◆ **DESCRIPTION OF THE TASK**
All the data should be repeated exactly. Any image in it is left out.

>> begin COLLECTED MATERIAL

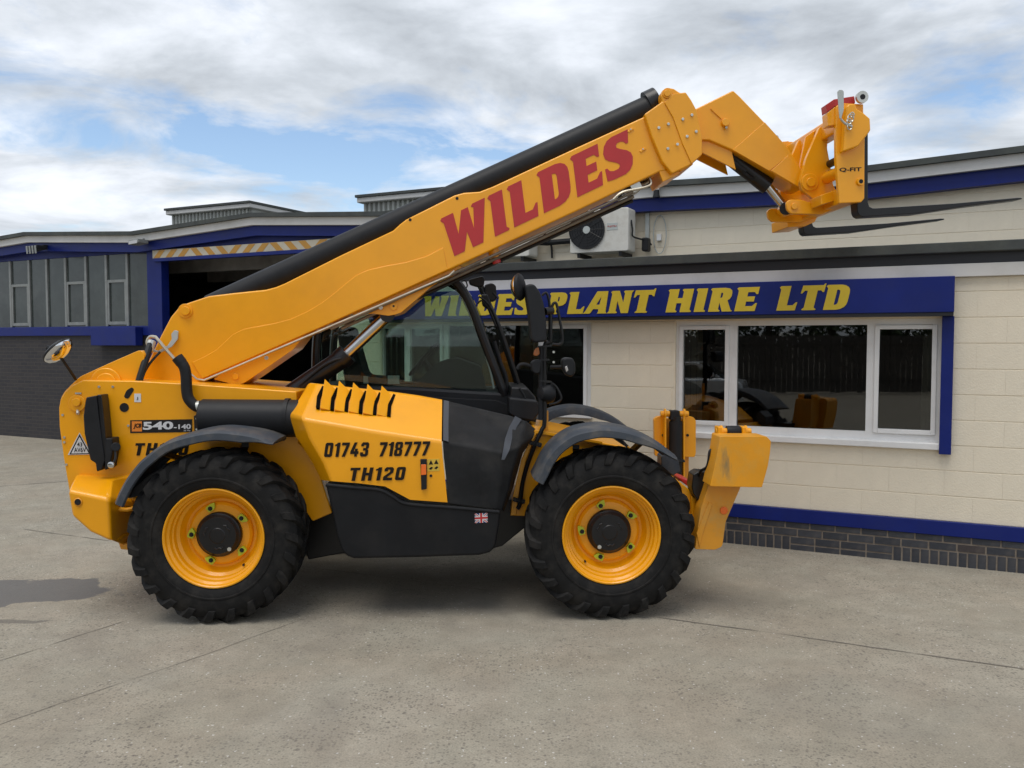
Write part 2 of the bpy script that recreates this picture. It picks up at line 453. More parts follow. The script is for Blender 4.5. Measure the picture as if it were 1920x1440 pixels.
# ------------------------------------------------------------------ lettering
GL = {
 'I': (0.46, [[(0, .95), (.05, 1), (.40, 1), (.40, .10), (.47, .04), (.45, 0), (.07, 0), (.07, .86)]]),
 'L': (0.74, [[(0, .95), (.05, 1), (.40, 1), (.40, .21), (.60, .21), (.69, .33), (.74, .33), (.72, 0), (.07, 0), (.07, .86)]]),
 'E': (0.78, [[(0, .95), (.05, 1), (.75, 1), (.75, .70), (.70, .70), (.62, .79), (.40, .79), (.40, .61), (.66, .61), (.66, .40), (.40, .40), (.40, .21), (.63, .21), (.73, .33), (.78, .33), (.76, 0), (.07, 0), (.07, .86)]]),
 'D': (0.84, [[(0, .95), (.05, 1), (.50, 1), (.64, .97), (.75, .90), (.81, .80), (.83, .68), (.83, .32), (.81, .20), (.75, .10), (.64, .03), (.50, 0), (.07, 0), (.07, .86)],
             [(.39, .80), (.44, .80), (.49, .77), (.51, .71), (.51, .29), (.49, .23), (.44, .20), (.39, .20)]]),
 'W': (1.16, [[(-.04, .95), (0, 1), (.31, 1), (.38, .46), (.52, .97), (.70, .97), (.79, .42), (.84, .90), (.78, .95), (.82, 1), (1.16, 1), (.98, 0), (.70, 0), (.60, .42), (.48, 0), (.20, 0), (.04, .86)]]),
 'S': (0.78, [[(.72, 1.0), (.69, .69), (.63, .69), (.58, .76), (.50, .80), (.41, .80), (.37, .76), (.38, .70), (.46, .64), (.64, .53), (.73, .44), (.77, .32), (.74, .15), (.66, .05), (.54, .0), (.22, 0), (.05, .03), (.02, .33), (.08, .33), (.14, .24), (.24, .20), (.36, .20), (.41, .24), (.40, .30), (.32, .37), (.14, .48), (.05, .57), (.02, .70), (.06, .86), (.15, .96), (.28, 1.0)]]),
 'P': (0.78, [[(0, .95), (.05, 1), (.50, 1), (.65, .97), (.74, .89), (.77, .78), (.77, .62), (.74, .50), (.65, .41), (.50, .37), (.40, .37), (.40, .10), (.47, .04), (.45, 0), (.07, 0), (.07, .86)],
             [(.39, .80), (.43, .80), (.46, .76), (.46, .62), (.43, .58), (.39, .58)]]),
 'A': (0.88, [[(-.06, 0), (.22, 0), (.26, .05), (.33, .20), (.55, .20), (.56, .06), (.52, 0), (.92, 0), (.86, .08), (.80, 1), (.36, 1), (.02, .10)],
             [(.42, .40), (.56, .40), (.57, .76)]]),
 'N': (0.90, [[(0, .95), (.05, 1), (.33, 1), (.57, .45), (.57, .88), (.51, .95), (.55, 1), (.90, 1), (.84, .90), (.84, 0), (.56, 0), (.33, .55), (.33, .10), (.40, .04), (.38, 0), (0, 0), (.06, .10), (.06, .86)]]),
 'T': (0.78, [[(0, .68), (.05, .68), (.12, .79), (.22, .79), (.22, .10), (.15, .04), (.17, 0), (.62, 0), (.64, .04), (.56, .10), (.56, .79), (.68, .79), (.74, .72), (.79, .72), (.80, 1.06), (.76, 1.06), (.72, 1), (.02, 1)]]),
 'H': (0.96, [[(0, .95), (.05, 1), (.39, 1), (.39, .61), (.57, .61), (.57, .88), (.51, .95), (.55, 1), (.91, 1), (.91, .10), (.98, .04), (.96, 0), (.58, 0), (.57, .05), (.57, .39), (.39, .39), (.39, .10), (.46, .04), (.44, 0), (.06, 0), (.06, .86)]]),
 '0': (0.56, [[(.10, 1), (.46, 1), (.53, .95), (.56, .86), (.56, .14), (.53, .05), (.46, 0), (.10, 0), (.03, .05), (0, .14), (0, .86), (.03, .95)], [(.21, .80), (.35, .80), (.35, .20), (.21, .20)]]),
 '1': (0.36, [[(0, .76), (0, .86), (.10, .90), (.17, 1), (.36, 1), (.36, 0), (.14, 0), (.14, .76)]]),
 '2': (0.56, [[(0, .68), (0, .88), (.10, 1), (.46, 1), (.56, .88), (.56, .58), (.24, .25), (.24, .20), (.56, .20), (.56, 0), (0, 0), (0, .28), (.35, .63), (.35, .81), (.21, .81), (.21, .68)]]),
 '3': (0.56, [[(0, .86), (.10, 1), (.46, 1), (.56, .88), (.56, .62), (.47, .52), (.56, .42), (.56, .12), (.46, 0), (.10, 0), (0, .12), (0, .30), (.21, .30), (.21, .19), (.35, .19), (.35, .42), (.17, .42), (.17, .60), (.35, .60), (.35, .81), (.21, .81), (.21, .72), (0, .72)]]),
 '4': (0.58, [[(.20, 1), (.41, 1), (.23, .38), (.31, .38), (.31, .56), (.50, .56), (.50, .38), (.58, .38), (.58, .19), (.50, .19), (.50, 0), (.31, 0), (.31, .19), (0, .19), (0, .36)]]),
 '7': (0.54, [[(0, 1), (.54, 1), (.54, .82), (.32, 0), (.09, 0), (.32, .80), (0, .80)]]),
 '8': (0.56, [[(.09, 1), (.47, 1), (.55, .89), (.55, .61), (.48, .51), (.56, .41), (.56, .11), (.47, 0), (.09, 0), (0, .11), (0, .41), (.08, .51), (.01, .61), (.01, .89)], [(.21, .82), (.35, .82), (.35, .61), (.21, .61)], [(.21, .42), (.35, .42), (.35, .18), (.21, .18)]]),
 't': (0.60, [[(0, 1), (.60, 1), (.60, .80), (.41, .80), (.41, 0), (.19, 0), (.19, .80), (0, .80)]]),
 'h': (0.62, [[(0, 1), (.22, 1), (.22, .60), (.40, .60), (.40, 1), (.62, 1), (.62, 0), (.40, 0), (.40, .40), (.22, .40), (.22, 0), (0, 0)]]),
 'R': (0.86, [[(0, .95), (.05, 1), (.50, 1), (.65, .97), (.74, .89), (.77, .78), (.77, .64), (.73, .53), (.66, .47), (.84, .06), (.90, .03), (.88, 0), (.55, 0), (.40, .38), (.40, .10), (.47, .04), (.45, 0), (.07, 0), (.07, .86)],
             [(.39, .80), (.43, .80), (.46, .76), (.46, .62), (.43, .58), (.39, .58)]]),
}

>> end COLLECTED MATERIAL

◆ **WRITTEN SOLUTION**
Write part 2 of the bpy script that recreates this picture. It picks up at line 453. More parts follow. The script is for Blender 4.5. Measure the picture as if it were 1920x1440 pixels.
# ------------------------------------------------------------------ lettering
GL = {
 'I': (0.46, [[(0, .95), (.05, 1), (.40, 1), (.40, .10), (.47, .04), (.45, 0), (.07, 0), (.07, .86)]]),
 'L': (0.74, [[(0, .95), (.05, 1), (.40, 1), (.40, .21), (.60, .21), (.69, .33), (.74, .33), (.72, 0), (.07, 0), (.07, .86)]]),
 'E': (0.78, [[(0, .95), (.05, 1), (.75, 1), (.75, .70), (.70, .70), (.62, .79), (.40, .79), (.40, .61), (.66, .61), (.66, .40), (.40, .40), (.40, .21), (.63, .21), (.73, .33), (.78, .33), (.76, 0), (.07, 0), (.07, .86)]]),
 'D': (0.84, [[(0, .95), (.05, 1), (.50, 1), (.64, .97), (.75, .90), (.81, .80), (.83, .68), (.83, .32), (.81, .20), (.75, .10), (.64, .03), (.50, 0), (.07, 0), (.07, .86)],
             [(.39, .80), (.44, .80), (.49, .77), (.51, .71), (.51, .29), (.49, .23), (.44, .20), (.39, .20)]]),
 'W': (1.16, [[(-.04, .95), (0, 1), (.31, 1), (.38, .46), (.52, .97), (.70, .97), (.79, .42), (.84, .90), (.78, .95), (.82, 1), (1.16, 1), (.98, 0), (.70, 0), (.60, .42), (.48, 0), (.20, 0), (.04, .86)]]),
 'S': (0.78, [[(.72, 1.0), (.69, .69), (.63, .69), (.58, .76), (.50, .80), (.41, .80), (.37, .76), (.38, .70), (.46, .64), (.64, .53), (.73, .44), (.77, .32), (.74, .15), (.66, .05), (.54, .0), (.22, 0), (.05, .03), (.02, .33), (.08, .33), (.14, .24), (.24, .20), (.36, .20), (.41, .24), (.40, .30), (.32, .37), (.14, .48), (.05, .57), (.02, .70), (.06, .86), (.15, .96), (.28, 1.0)]]),
 'P': (0.78, [[(0, .95), (.05, 1), (.50, 1), (.65, .97), (.74, .89), (.77, .78), (.77, .62), (.74, .50), (.65, .41), (.50, .37), (.40, .37), (.40, .10), (.47, .04), (.45, 0), (.07, 0), (.07, .86)],
             [(.39, .80), (.43, .80), (.46, .76), (.46, .62), (.43, .58), (.39, .58)]]),
 'A': (0.88, [[(-.06, 0), (.22, 0), (.26, .05), (.33, .20), (.55, .20), (.56, .06), (.52, 0), (.92, 0), (.86, .08), (.80, 1), (.36, 1), (.02, .10)],
             [(.42, .40), (.56, .40), (.57, .76)]]),
 'N': (0.90, [[(0, .95), (.05, 1), (.33, 1), (.57, .45), (.57, .88), (.51, .95), (.55, 1), (.90, 1), (.84, .90), (.84, 0), (.56, 0), (.33, .55), (.33, .10), (.40, .04), (.38, 0), (0, 0), (.06, .10), (.06, .86)]]),
 'T': (0.78, [[(0, .68), (.05, .68), (.12, .79), (.22, .79), (.22, .10), (.15, .04), (.17, 0), (.62, 0), (.64, .04), (.56, .10), (.56, .79), (.68, .79), (.74, .72), (.79, .72), (.80, 1.06), (.76, 1.06), (.72, 1), (.02, 1)]]),
 'H': (0.96, [[(0, .95), (.05, 1), (.39, 1), (.39, .61), (.57, .61), (.57, .88), (.51, .95), (.55, 1), (.91, 1), (.91, .10), (.98, .04), (.96, 0), (.58, 0), (.57, .05), (.57, .39), (.39, .39), (.39, .10), (.46, .04), (.44, 0), (.06, 0), (.06, .86)]]),
 '0': (0.56, [[(.10, 1), (.46, 1), (.53, .95), (.56, .86), (.56, .14), (.53, .05), (.46, 0), (.10, 0), (.03, .05), (0, .14), (0, .86), (.03, .95)], [(.21, .80), (.35, .80), (.35, .20), (.21, .20)]]),
 '1': (0.36, [[(0, .76), (0, .86), (.10, .90), (.17, 1), (.36, 1), (.36, 0), (.14, 0), (.14, .76)]]),
 '2': (0.56, [[(0, .68), (0, .88), (.10, 1), (.46, 1), (.56, .88), (.56, .58), (.24, .25), (.24, .20), (.56, .20), (.56, 0), (0, 0), (0, .28), (.35, .63), (.35, .81), (.21, .81), (.21, .68)]]),
 '3': (0.56, [[(0, .86), (.10, 1), (.46, 1), (.56, .88), (.56, .62), (.47, .52), (.56, .42), (.56, .12), (.46, 0), (.10, 0), (0, .12), (0, .30), (.21, .30), (.21, .19), (.35, .19), (.35, .42), (.17, .42), (.17, .60), (.35, .60), (.35, .81), (.21, .81), (.21, .72), (0, .72)]]),
 '4': (0.58, [[(.20, 1), (.41, 1), (.23, .38), (.31, .38), (.31, .56), (.50, .56), (.50, .38), (.58, .38), (.58, .19), (.50, .19), (.50, 0), (.31, 0), (.31, .19), (0, .19), (0, .36)]]),
 '7': (0.54, [[(0, 1), (.54, 1), (.54, .82), (.32, 0), (.09, 0), (.32, .80), (0, .80)]]),
 '8': (0.56, [[(.09, 1), (.47, 1), (.55, .89), (.55, .61), (.48, .51), (.56, .41), (.56, .11), (.47, 0), (.09, 0), (0, .11), (0, .41), (.08, .51), (.01, .61), (.01, .89)], [(.21, .82), (.35, .82), (.35, .61), (.21, .61)], [(.21, .42), (.35, .42), (.35, .18), (.21, .18)]]),
 't': (0.60, [[(0, 1), (.60, 1), (.60, .80), (.41, .80), (.41, 0), (.19, 0), (.19, .80), (0, .80)]]),
 'h': (0.62, [[(0, 1), (.22, 1), (.22, .60), (.40, .60), (.40, 1), (.62, 1), (.62, 0), (.40, 0), (.40, .40), (.22, .40), (.22, 0), (0, 0)]]),
 'R': (0.86, [[(0, .95), (.05, 1), (.50, 1), (.65, .97), (.74, .89), (.77, .78), (.77, .64), (.73, .53), (.66, .47), (.84, .06), (.90, .03), (.88, 0), (.55, 0), (.40, .38), (.40, .10), (.47, .04), (.45, 0), (.07, 0), (.07, .86)],
             [(.39, .80), (.43, .80), (.46, .76), (.46, .62), (.43, .58), (.39, .58)]]),
}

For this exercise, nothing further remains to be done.